Ma cosa vogliamo dai giudici? Non sono santi, non sono eroi, anche se molti lo sono stati davvero e hanno pagato con la vita.
Non sono santi, non sono eroi ma continuiamo a pretendere da loro l’infallibilità assoluta: come se non dovessero per decreto sbagliare mai.
Non sono infallibili gli scienziati, non lo sono i preti (ma c’è un dogma cattolico del Concilio vaticano I – del 1870 – che considera infallibile il papa, ma ex cathedra ovvero solo esercitando il suo ufficio pastorale) e non lo sono i santi e nemmeno i profeti. Perché allora lo pretendiamo dai giudici?
E intanto, mentre si chiede loro di essere infallibili, si tenta in ogni modo di ridimensionarli. Dí sottometterli al potere polu. La destra al governo, lo fa apertamente da sempre. Da Berlusconi in giù obiettivo primario è quello di indebolire la magistratura, cioè le procure, con riforme che per lo più sanno dí regolamento dei conti e mai di rafforzamento e potenziamento della giustizia in termini di uomini, mezzi e risorse. Non c’è infatti, nell’attuale riforma costituzionale, alcun intervento strutturale per accorciare i tempi dei processi, per rafforzare gli organici, per introdurre tecnologie moderne, per snellire la burocrazia che paralizza la macchina giudiziaria. Nulla di tutto questo. Ma è proprio quello che dà maggiore forza e capacità organizzativa alle toghe in modo tale da ridimensionare notevolmente gli errori giudiziari che pesano drammaticamente sulla pelle degli innocenti. Perché quando un magistrato sbaglia, paga il cittadino. Altro che separazione delle carriere.

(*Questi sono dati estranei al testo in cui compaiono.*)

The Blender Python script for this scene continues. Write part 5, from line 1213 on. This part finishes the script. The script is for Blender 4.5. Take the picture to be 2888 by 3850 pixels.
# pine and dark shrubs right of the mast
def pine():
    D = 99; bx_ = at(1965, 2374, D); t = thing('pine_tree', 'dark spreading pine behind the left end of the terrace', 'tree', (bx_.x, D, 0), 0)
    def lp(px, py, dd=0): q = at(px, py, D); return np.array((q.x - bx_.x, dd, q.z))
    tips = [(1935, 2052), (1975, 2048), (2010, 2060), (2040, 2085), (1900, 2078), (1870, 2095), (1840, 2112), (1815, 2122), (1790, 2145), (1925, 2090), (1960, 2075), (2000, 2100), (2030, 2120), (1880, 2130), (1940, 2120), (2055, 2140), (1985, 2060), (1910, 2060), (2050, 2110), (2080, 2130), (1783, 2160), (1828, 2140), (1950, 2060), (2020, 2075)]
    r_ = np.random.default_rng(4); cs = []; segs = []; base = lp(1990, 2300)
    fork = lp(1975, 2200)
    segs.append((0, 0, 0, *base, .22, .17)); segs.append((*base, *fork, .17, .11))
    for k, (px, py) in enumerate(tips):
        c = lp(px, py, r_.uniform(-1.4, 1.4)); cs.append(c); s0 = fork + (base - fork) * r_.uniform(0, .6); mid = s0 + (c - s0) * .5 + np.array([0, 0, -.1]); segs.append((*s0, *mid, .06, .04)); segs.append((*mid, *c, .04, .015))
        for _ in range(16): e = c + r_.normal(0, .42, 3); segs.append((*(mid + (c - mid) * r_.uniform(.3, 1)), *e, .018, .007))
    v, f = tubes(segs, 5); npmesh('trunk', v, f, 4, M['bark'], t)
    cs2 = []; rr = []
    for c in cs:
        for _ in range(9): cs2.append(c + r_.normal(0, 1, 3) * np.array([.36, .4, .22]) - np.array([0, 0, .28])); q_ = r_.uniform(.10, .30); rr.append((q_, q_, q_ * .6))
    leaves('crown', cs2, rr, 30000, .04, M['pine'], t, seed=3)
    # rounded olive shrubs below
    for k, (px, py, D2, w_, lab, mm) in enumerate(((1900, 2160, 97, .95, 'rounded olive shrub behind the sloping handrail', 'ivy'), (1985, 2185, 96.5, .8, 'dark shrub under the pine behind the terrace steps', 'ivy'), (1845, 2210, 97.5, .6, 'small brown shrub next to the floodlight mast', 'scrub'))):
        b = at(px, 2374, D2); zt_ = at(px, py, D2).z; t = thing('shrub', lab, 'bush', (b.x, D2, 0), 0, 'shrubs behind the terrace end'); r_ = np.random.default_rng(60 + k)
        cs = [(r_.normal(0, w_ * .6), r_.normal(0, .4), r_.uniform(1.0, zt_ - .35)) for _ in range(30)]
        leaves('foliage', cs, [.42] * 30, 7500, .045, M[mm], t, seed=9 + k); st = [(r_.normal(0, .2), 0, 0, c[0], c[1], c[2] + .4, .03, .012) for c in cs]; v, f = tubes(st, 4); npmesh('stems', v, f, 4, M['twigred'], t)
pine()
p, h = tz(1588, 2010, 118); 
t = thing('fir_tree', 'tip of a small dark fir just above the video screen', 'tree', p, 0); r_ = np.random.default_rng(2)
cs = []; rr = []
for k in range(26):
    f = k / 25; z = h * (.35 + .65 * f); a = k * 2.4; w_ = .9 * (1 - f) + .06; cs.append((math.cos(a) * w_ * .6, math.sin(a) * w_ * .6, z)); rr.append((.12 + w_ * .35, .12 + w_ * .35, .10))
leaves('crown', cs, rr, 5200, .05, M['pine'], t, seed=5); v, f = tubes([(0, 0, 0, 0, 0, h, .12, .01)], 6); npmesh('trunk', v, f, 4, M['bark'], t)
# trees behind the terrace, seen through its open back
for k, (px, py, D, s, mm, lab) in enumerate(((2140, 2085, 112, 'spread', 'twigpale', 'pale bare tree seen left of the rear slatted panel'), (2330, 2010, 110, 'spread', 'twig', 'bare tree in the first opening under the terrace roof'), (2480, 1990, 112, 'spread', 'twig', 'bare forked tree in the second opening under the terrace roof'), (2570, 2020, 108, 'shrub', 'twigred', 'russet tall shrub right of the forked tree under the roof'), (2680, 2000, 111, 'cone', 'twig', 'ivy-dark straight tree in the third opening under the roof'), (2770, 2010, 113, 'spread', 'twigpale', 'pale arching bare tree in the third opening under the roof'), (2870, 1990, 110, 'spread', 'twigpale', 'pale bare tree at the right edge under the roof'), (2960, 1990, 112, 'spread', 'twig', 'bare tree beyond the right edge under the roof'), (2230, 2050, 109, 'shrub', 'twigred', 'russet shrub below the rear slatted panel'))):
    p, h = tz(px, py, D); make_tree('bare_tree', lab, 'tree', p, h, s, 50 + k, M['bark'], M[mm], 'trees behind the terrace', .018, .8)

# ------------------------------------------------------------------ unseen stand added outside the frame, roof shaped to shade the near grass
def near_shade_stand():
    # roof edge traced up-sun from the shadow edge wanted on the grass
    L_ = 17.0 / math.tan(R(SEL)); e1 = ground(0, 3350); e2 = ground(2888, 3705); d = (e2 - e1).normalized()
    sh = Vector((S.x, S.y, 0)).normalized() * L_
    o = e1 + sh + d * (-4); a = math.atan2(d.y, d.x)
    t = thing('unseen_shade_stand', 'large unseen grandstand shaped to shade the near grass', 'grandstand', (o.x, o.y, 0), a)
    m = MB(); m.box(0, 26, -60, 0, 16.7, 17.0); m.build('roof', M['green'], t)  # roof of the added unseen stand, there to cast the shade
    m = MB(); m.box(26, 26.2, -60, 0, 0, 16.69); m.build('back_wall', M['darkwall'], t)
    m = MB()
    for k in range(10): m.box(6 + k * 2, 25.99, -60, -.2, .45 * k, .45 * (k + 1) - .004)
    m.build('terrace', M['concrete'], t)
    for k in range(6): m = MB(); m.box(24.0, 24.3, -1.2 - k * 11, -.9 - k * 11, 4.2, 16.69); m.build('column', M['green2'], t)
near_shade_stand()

Tutti i numeri della giustizia lumaca
I numeri parlano chiaro: mancano 1.652 magistrati in Italia, pari al 15,5% dell’organico nazionale. Le Procure sono allo stremo: su 2.649 pm previsti, ne mancano 426. Nei tribunali e nelle Corti d’appello la scopertura è del 15,3%. In Calabria i posti vacanti superano il 24%. Alla Procura di Roma, con oltre 50 mila fascicoli l’anno, mancano quasi venti sostituti procuratori. E non basta: mancano cancellieri, assistenti, personale amministrativo. In molti uffici giudiziari le scrivanie restano vuote, mentre la criminalità si attrezza con tecnologie all’avanguardia.
I tempi dei processi restano epocali: oltre tre anni per un giudizio civile di primo grado, più di sette per arrivare a Cassazione. L’Europa ci guarda come fanalino di coda. Eppure il PNRR impone entro il 2026 una riduzione dei tempi del 40% nel civile e del 25% nel penale. Obiettivi oggi irrealistici, senza risorse straordinarie.

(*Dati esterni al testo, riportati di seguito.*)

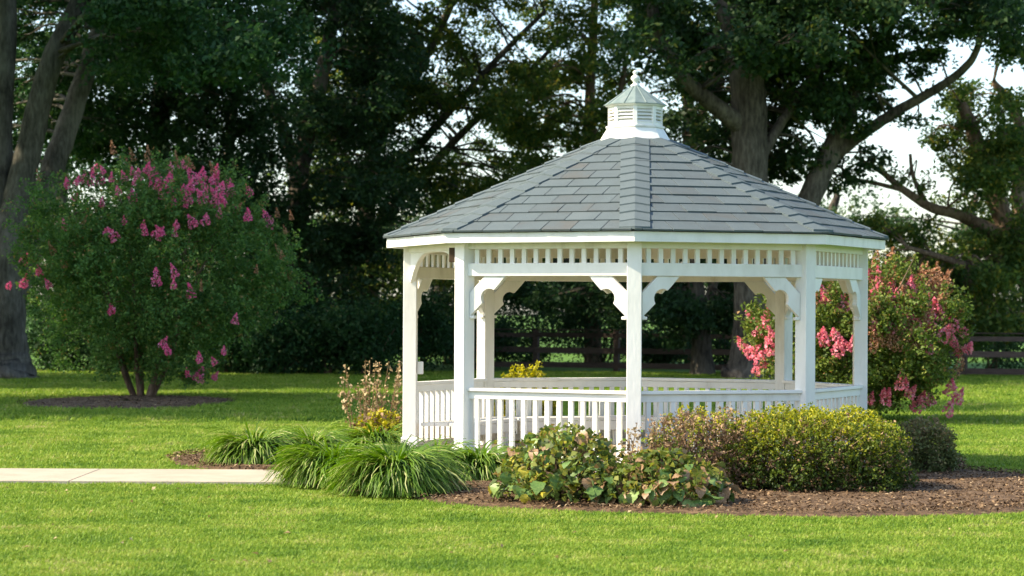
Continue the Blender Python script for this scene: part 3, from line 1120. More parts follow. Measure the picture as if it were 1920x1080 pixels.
tree('oak_tree', 'oak leaning out to the upper right with one long bare limb', 57,
     [[(1440, 712, 80, 2), (1452, 600, 64, 2), (1480, 470, 56, 2), (1515, 375, 45, 2), (1548, 300, 43, 2), (1572, 250, 41, 2), (1600, 170, 31, 2), (1640, 90, 26, 2), (1690, -20, 26, 2), (1720, -140, 20, 2)],
      [(1566, 285, 27, 2), (1620, 245, 22, 1.6), (1680, 205, 20, 1.2), (1750, 165, 17, 0.8), (1805, 125, 15, 0.5), (1832, 80, 13, 0.3), (1840, 10, 14, 0)],
      [(1610, 150, 18, 2), (1660, 110, 12, 2.2), (1730, 90, 8, 2.4)],
      [(1500, 420, 16, 2), (1470, 400, 12, 2.4), (1440, 350, 8, 3)]],
     scatter(1560, 1900, -60, 60, 26, 62, 36, 46, -3, 3, 37) + scatter(1450, 1660, 90, 230, 16, 40, 34, 22, 0, 4, 38) + [(1600, 215, 40, 22, 40, 1), (1650, 60, 60, 40, 60, 0), (1470, 320, 30, 24, 16, 3), (1540, 200, 36, 36, 30, 2), (1640, 300, 20, 12, 8, 3), (1690, 110, 44, 26, 26, 1), (1740, 90, 40, 26, 26, 1), (1660, 150, 26, 16, 12, 2), (1600, 330, 22, 16, 10, 3), (1625, 285, 20, 14, 8, 3), (1570, 350, 20, 14, 8, 3), (1720, 215, 24, 12, 9, 1)],
     M['bark_oak'], M['leaf_oak'], 0.16, 15, 0.36, upper=[(10, 58, 15.0, 5, 4.5, 3840)], seed=39)
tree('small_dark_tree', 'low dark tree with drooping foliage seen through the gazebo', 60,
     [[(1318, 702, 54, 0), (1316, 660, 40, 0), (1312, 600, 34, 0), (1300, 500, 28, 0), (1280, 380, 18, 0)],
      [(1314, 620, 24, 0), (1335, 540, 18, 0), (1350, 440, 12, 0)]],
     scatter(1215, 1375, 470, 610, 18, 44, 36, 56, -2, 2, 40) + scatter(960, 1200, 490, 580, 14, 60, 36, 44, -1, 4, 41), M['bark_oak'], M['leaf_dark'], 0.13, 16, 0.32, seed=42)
# right-hand tree
tree('gnarled_tree', 'gnarled tree with sunlit crooked branches at the right edge', 62,
     [[(1962, 700, 62, 0), (1950, 600, 48, 0), (1915, 480, 42, 0), (1870, 380, 38, 0), (1852, 320, 34, 0), (1830, 262, 30, 0), (1812, 215, 24, 0), (1800, 190, 18, 0)],
      [(1880, 440, 30, 0), (1800, 400, 22, -0.5), (1745, 385, 18, -1), (1690, 350, 14, -1), (1650, 318, 10, -1), (1600, 290, 6, -1)],
      [(1740, 385, 12, -1), (1712, 330, 8, -1), (1705, 285, 6, -1)],
      [(1690, 352, 10, -1), (1640, 340, 8, -1.2), (1590, 330, 6, -1.4), (1555, 322, 4, -1.4)],
      [(1925, 520, 36, 1), (1910, 380, 30, 1.4), (1912, 240, 24, 1.6), (1885, 180, 18, 1.6), (1860, 150, 12, 1.6)],
      [(1918, 520, 24, 0), (1830, 500, 16, -0.6), (1770, 480, 12, -1), (1700, 460, 8, -1.2)]],
     scatter(1800, 1960, 90, 300, 16, 44, 32, 30, -2, 3, 43, [(1700, 1800, 150, 400)]) + scatter(1820, 1960, 300, 620, 26, 50, 44, 46, -2, 3, 44) + scatter(1640, 1840, 430, 620, 24, 50, 40, 40, -1, 3, 45) + [(1700, 330, 16, 12, 8, -1), (1640, 310, 18, 10, 8, -1), (1590, 330, 14, 10, 7, -1), (1730, 345, 16, 14, 8, -1), (1745, 255, 26, 16, 16, 0), (1775, 265, 20, 14, 12, 0), (1800, 330, 30, 26, 20, 0), (1620, 425, 26, 12, 14, 0), (1660, 440, 34, 16, 22, 0), (1730, 440, 40, 22, 34, 0), (1780, 160, 26, 26, 16, 0)],
     M['bark_warm'], M['leaf_yel'], 0.14, 15, 0.34, upper=[(15, 62, 13.5, 3.5, 4.0, 2160)], seed=46)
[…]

Tutte le colpe della politica
Se il centro destra di governo ha sempre tentato di ridimensionare l’autonomia della magistratura con pessime riforme, il centrosinistra che oggi protesta con forza, non può sentirsi assolto: negli anni in cui ha governato non ha avuto la forza e il coraggio di approvare una vera riforma della giustizia. Ha galleggiato, rimandato, cercato compromessi. E intanto i cittadini sono rimasti ostaggio di un sistema che non funziona, che produce ingiustizie, che lascia impuniti i potenti e, allo stesso tempo, manda in carcere cittadini onesti e innocenti. Un sistema ormai superato dai tempi. Nell’epoca dell’ IA, la giustizia deve volare! Invece cammina ancora con scarponi vecchi e ormai consumati.
La verità è chiara: così com’è la giustizia non regge. Servono qualità, forza e determinazione per chi applica la legge, ma serve anche un’assunzione di responsabilità quando i giudici sbagliano. Non è con le riforme ideologiche o con i referendum, usati come armi politiche, che si difende e dí rafforza la giustizia. È con risorse, personale, tecnologie, e con un sistema capace di garantire davvero ai cittadini il diritto di avere giustizia, non di subirla.
Se il referendum sulla riforma Nordio dovesse trasformarsi in un “pro o contro i giudici”, a perdere non sarebbero i magistrati, ma i cittadini. E quella sì, sarebbe una sconfitta per tutto il Paese.